Остается сказать несколько слов о героях процесса.

Генералы Сидорин и Кельчевский вскоре после конфирмации приговора уехали за границу, где они долгое время служили мишенью для выпадов черносотенцев, которые так и титуловали их «каторжниками». Хотя в 1921 году эсэры вызывали ген. Сидорина в Париж на свое совещание, в качестве эксперта по казачьим делам, но на эмигрантском горизонте звезда бывшего донского командарма никогда не всходила высоко. Кельчевский занялся своей любимой научной работой, написал несколько брошюр по военным вопросам и умер в 1923 году, в г. Берлине, редактируя военный журнал «Война и Мир».

Главный виновник сидоринского процесса, граф Дю-Шайла, долго еще томился в заключении. Осенью, когда он выздоровел, его дело уже потеряло свою остроту. Его предали севастопольскому военно-морскому суду по обвинению в разлагающей войска пропаганде (129 ст. Угол. Улож.), а не в государственной измене. Саморанение спасло его от предания военно-полевому суду и неминуемого расстрела, время — от обвинения, влекущего расстрел, а военно-морской суд, под председательством молодого судьи, честного полк. В. В. Городысского, его и вовсе оправдал. Ген. Селецкий в это время отсутствовал, и Ронжин не мог выпустить его на этот процесс. В «нормальном» же военном суде не все юристы походили на Селецкого.
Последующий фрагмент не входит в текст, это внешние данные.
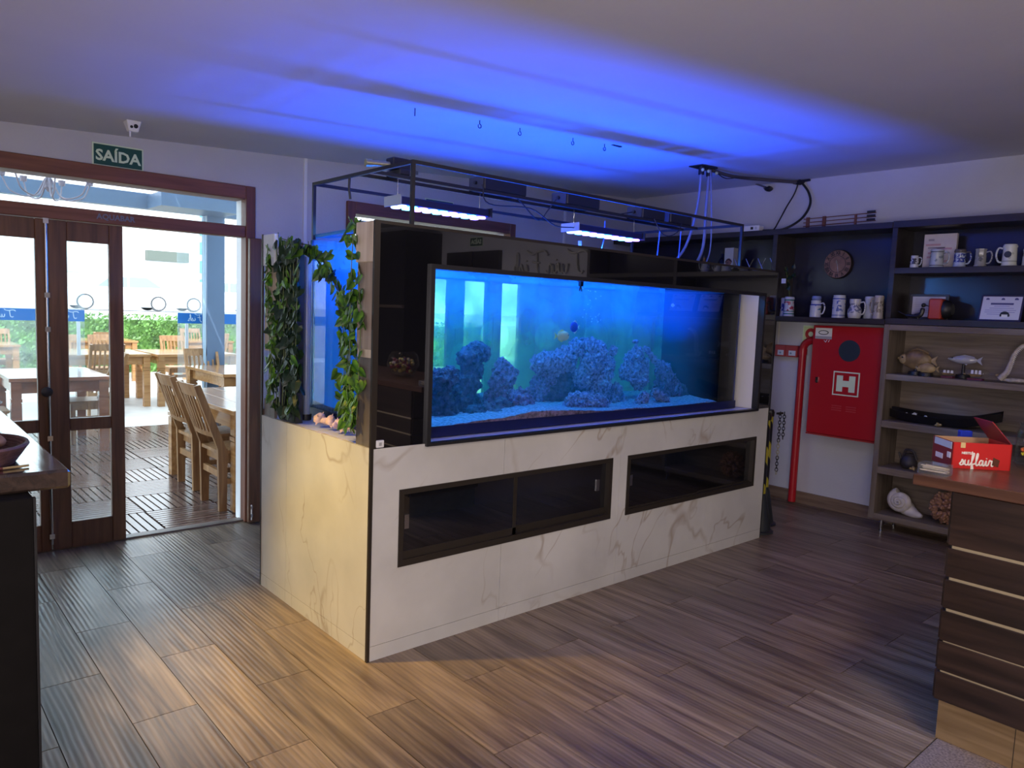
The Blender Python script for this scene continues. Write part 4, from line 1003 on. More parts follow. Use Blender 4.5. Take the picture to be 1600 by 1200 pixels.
for o in [o for o in bpy.data.objects if o.get('label', '').startswith('white stein with a round dark crest')]:
    m = MB(); m.lathe([(.022, 0), (.022, .002)], (4.2355, -1.100, zs + .08), 18, 'X'); m.build('crest', mat('crest_ink', (.03, .035, .06), .5), o)
mug('dark figured stein at the very right end of the upper shelf', 4.30, -1.205, zs, .036, .120, pattern('mug_n', (.5, .52, .52), DK, 26, .55), 'stein')
mug('plain stein further along the upper shelf, beyond the right edge', 4.30, -1.34, zs, .04, .135, MATS['mug_e'], 'plain')
# pale greeting card
t = thing('souvenir_card', 'pale upright box card with reddish print behind the tiny mug', 'card', (4.40, -.60, zs))
B(4.37, 4.40, -.735, -.515, zs, zs + .255).build('board', mat('card_paper', (.60, .55, .56), .6, var=.08, vscale=14), t)
m = MB()
for k in range(5):
    y = -.62 + random.uniform(-.05, .05); z = zs + .05 + .03 * k; m.box(4.3685, 4.3705, y - .05, y + .05, z, z + .014)
m.build('print', mat('red_print', (.5, .30, .33), .6), t)
m = MB(); m.box(4.3685, 4.3705, -.585, -.545, zs + .205, zs + .22); m.box(4.3685, 4.3705, -.66, -.545, zs + .15, zs + .16); m.build('title', mat('grey_print', (.32, .29, .33), .6), t)
# framed photo, lantern, bird
zs = 1.6205
t = thing('framed_photo', 'dark framed notice at the left of the lower dark shelf', 'picture frame', (4.38, -.55, zs))
B(4.36, 4.375, -.72, -.455, zs, zs + .185).build('frame', mat('thin_frame', (.04, .035, .03), .4), t); B(4.357, 4.361, -.70, -.475, zs + .018, zs + .168).build('sheet', mat('notice_sheet', (.5, .48, .5), .6), t)
m = MB()
for k in range(8): m.box(4.3555, 4.3575, -.66 + .02 * (k % 3), -.495, zs + .05 + k * .014, zs + .054 + k * .014)
m.build('print', MATS['grey_print'], t)
t = thing('tin_lantern', 'red and black tin lantern lying in front of the framed notice', 'lantern', (4.28, -.69, zs))
m = MB(); m.box(4.22, 4.32, -.725, -.635, zs, zs + .15); m.build('drum', mat('lantern_red', (.42, .05, .03), .45), t, bevel=.01)
m = MB(); m.lathe([(.066, -.005), (.068, .0), (.06, .03), (.04, .05)], (4.27, -.735, zs + .074), 20, 'Y');
for v in m.bm.verts: v.co.y = -.735 - (v.co.y + .735)
m.build('hood', W['black'], t, smooth=True)
t = thing('bird_figurine', 'black long tailed bird figurine in front of the framed notice', 'figurine', (4.20, -.56, zs))
m = MB(); m.tube(crom([(4.20, -.44, zs + .05), (4.20, -.50, zs + .025), (4.20, -.56, zs + .02), (4.20, -.60, zs + .035), (4.20, -.61, zs + .08)]), [.004] * 6 + [.012] * 6 + [.018] * 7 + [.016] * 5 + [.010], 8); m.build('body', W['black'], t, smooth=True)
m = MB(); m.ball((4.20, -.612, zs + .10), .016, 2); m.cyl((4.20, -.625, zs + .10), (4.20, -.655, zs + .092), .006, .001, 6); m.build('head', W['black'], t, smooth=True)
m = MB(); m.cyl((4.20, -.58, zs), (4.20, -.58, zs + .03), .012, .006, 8); m.build('base', W['black'], t)
def certificate(y0, y1, label, glow):
    t = thing('framed_certificate', label, 'picture frame', (4.38, (y0 + y1) / 2, zs))
    def q(a, b, x): return (4.30 + .06 * b / .19 + x, y1 + (y0 - y1) * a, zs + b)
    def slabq(a0, a1, b0, b1, x0, x1): return MB().hexa([q(a0, b0, x0), q(a1, b0, x0), q(a1, b0, x1), q(a0, b0, x1), q(a0, b1, x0), q(a1, b1, x0), q(a1, b1, x1), q(a0, b1, x1)])
    slabq(0, 1, 0, .185, 0, .015).build('frame', mat('cert_frame', (.03, .025, .05), .3), t)
    slabq(.045, .955, .012, .172, -.002, .001).build('sheet', glow, t)
    ink = mat('cert_ink', (.08, .08, .22), .6)
    m = slabq(.25, .78, .115, .128, -.0035, -.001); m.build('headline', ink, t)
    mb = MB()
    for k, (a, b) in enumerate(((.34, .70), (.24, .80), (.14, .86), (.14, .84), (.2, .6))):
        z = .103 - k * .014
        mb.hexa([q(a, z, -.003), q(b, z, -.003), q(b, z, -.001), q(a, z, -.001), q(a, z + .004, -.003), q(b, z + .004, -.003), q(b, z + .004, -.001), q(a, z + .004, -.001)])
    mb.build('text_line', mat('cert_text', (.28, .28, .5), .6), t)
    mb = MB()
    for a, rr in ((.16, .011), (.52, .011), (.83, .012)):
        c = q(a, .152, -.003); mb.lathe([(rr, 0), (rr, .002)], c, 12, 'X')
    mb.build('seal', ink, t)
    c = q(.62, .04, -.004); m = MB(); m.lathe([(.030, 0), (.030, .003)], c, 20, 'X'); m.build('stamp', W['black'], t)
    m = MB(); m.box(c[0] - .002, c[0] + .001, c[1] - .018, c[1] + .018, c[2] - .012, c[2] + .008); m.build('stamp_band', W['white'], t)
certificate(-1.195, -.935, 'framed certificate with a dark round stamp leaning on the lower dark shelf', mat('cert_paper', (.60, .60, .70), .5))
certificate(-1.52, -1.23, 'framed certificate at the extreme right, cut off by the picture edge', mat('cert_paper_dim', (.5, .5, .6), .5))

# oak bookcase contents
def animal_fish(name, label, loc, L, mt, mt2, stand=None, tall=.5, rz=-PI / 2, cat='figurine'):
    t = thing(name, label, cat, loc)
    mb = MB(); mb.ball((0, 0, 0), L / 2, 3, (.9, .3, tall), .05, 3.); mb.build('body', mt, t, world=False, smooth=True)
    mb = MB(); mb.ball((L * .34, 0, 0), L * .17, 3, (1.1, .75, tall * 1.6)); mb.cyl((L * .45, 0, -.01 * L), (L * .56, 0, .03 * L), L * .07, L * .03, 8); mb.build('head', mt2, t, world=False, smooth=True)
    f = lambda a, b, c: (a, c - .004, b)
    MB().prism([(-L * .38, 0), (-L * .62, L * .16), (-L * .56, 0), (-L * .62, -L * .16)], .008, f).build('tail_fin', mt2, t, world=False)
    MB().prism([(L * .2, L * tall * .42), (0, L * tall * .62), (-L * .35, L * tall * .4), (-L * .3, L * .05)], .008, f).build('dorsal_fin', mt, t, world=False)
    MB().prism([(L * .1, -L * tall * .38), (-L * .08, -L * tall * .62), (-L * .2, -L * tall * .34)], .008, f).build('belly_fin', mt2, t, world=False)
    mb = MB(); mb.ball((L * .38, -L * .13, L * .06), L * .028, 2); mb.ball((L * .38, L * .13, L * .06), L * .028, 2); mb.build('eye', W['black'], t, world=False, smooth=True)
    if stand:
        mb = MB(); mb.lathe([(.05, stand), (.045, stand + .025), (.012, stand + .03), (.008, 0)], (0, 0, 0), 14); mb.build('stand', W['black'], t, world=False, smooth=True)
    t.rotation_euler = (0, 0, rz)
    return t
br = mat('fish_brown', (.20, .13, .055), .45, var=.4, vscale=20); br2 = mat('fish_tan', (.36, .26, .12), .5, var=.3, vscale=24)
animal_fish('fish_trophy', 'large brown carved fish at the left of the top oak shelf', (4.30, -.56, 1.318), .235, br, br2, -.112, .62, PI / 2)
animal_fish('wooden_fish', 'small tan wooden fish lying beside the large brown fish', (4.24, -.655, 1.262), .14, br2, br2, -.057, .5, PI / 2)
gl = mat('crystal', (.42, .42, .46), .15, spec=.8)
animal_fish('glass_fish', 'grey glass fish on a thin stand between the two bottles', (4.36, -.86, 1.338), .19, gl, gl, -.132, .32, PI / 2)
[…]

Получился неслыханный скандал для «правосудия в войсках ген. Врангеля». Донских вождей присудили к каторжным работам за то, что они допустили преступную агитацию газеты «Донской Вестник», а теперь оказалось, что тот же военно-морской суд, но в другом составе, признал эту агитацию не преступной.

Ген. Ронжин рвал и метал. Полк. Городысскому он перестал подавать руку. Прокурору военно-морского суда было предписано подать кассационный протест. Но в дело французского графа Дю-Шайла вмешался резидент Франции при Врангеле, другой французский граф де-Мартейль, и прокурорский протест, как некогда кассационная жалоба Сидорина и Кельчевского, был взят обратно из главного воен. и воен. — морского суда.

Доносчик Ратимов получил от Врангеля свои 30 сребренников, составлявшие в крымской валюте того времени 5.000.000 рублей. Эти деньги были выданы ему на ведение при «Евпаторийском Курьере» казачьей страницы. Обласканный верхами, он, по возвращении в Евпаторию, поспешил облечься в чиновничий мундир с какими-то фантастическими погонами и стал корчить из себя видную фигуру.

И пожинал наш Боря лавры,

В своем «Курьере» бил в литавры.

гласила злобная сатира в измайловском «Царь- Колоколе».

Впрочем, в конце владычества белых в Крыму, когда Врангель не уважил его просьбы о выдаче новой субсидии, этот Шервуд-Верный начал сам крамольничать, допуская в своей газете демагогические выпады против офицерства. Он не успел испытать на себе гнева Врангеля. Перекоп пал, и Ратимов очутился там же, где находились обвиненные им в измене «русскому национальному делу» донские генералы и граф Дю-Шайла, вместе со своими судьями.

Судьба всех их свалила в одну эмигрантскую кучу.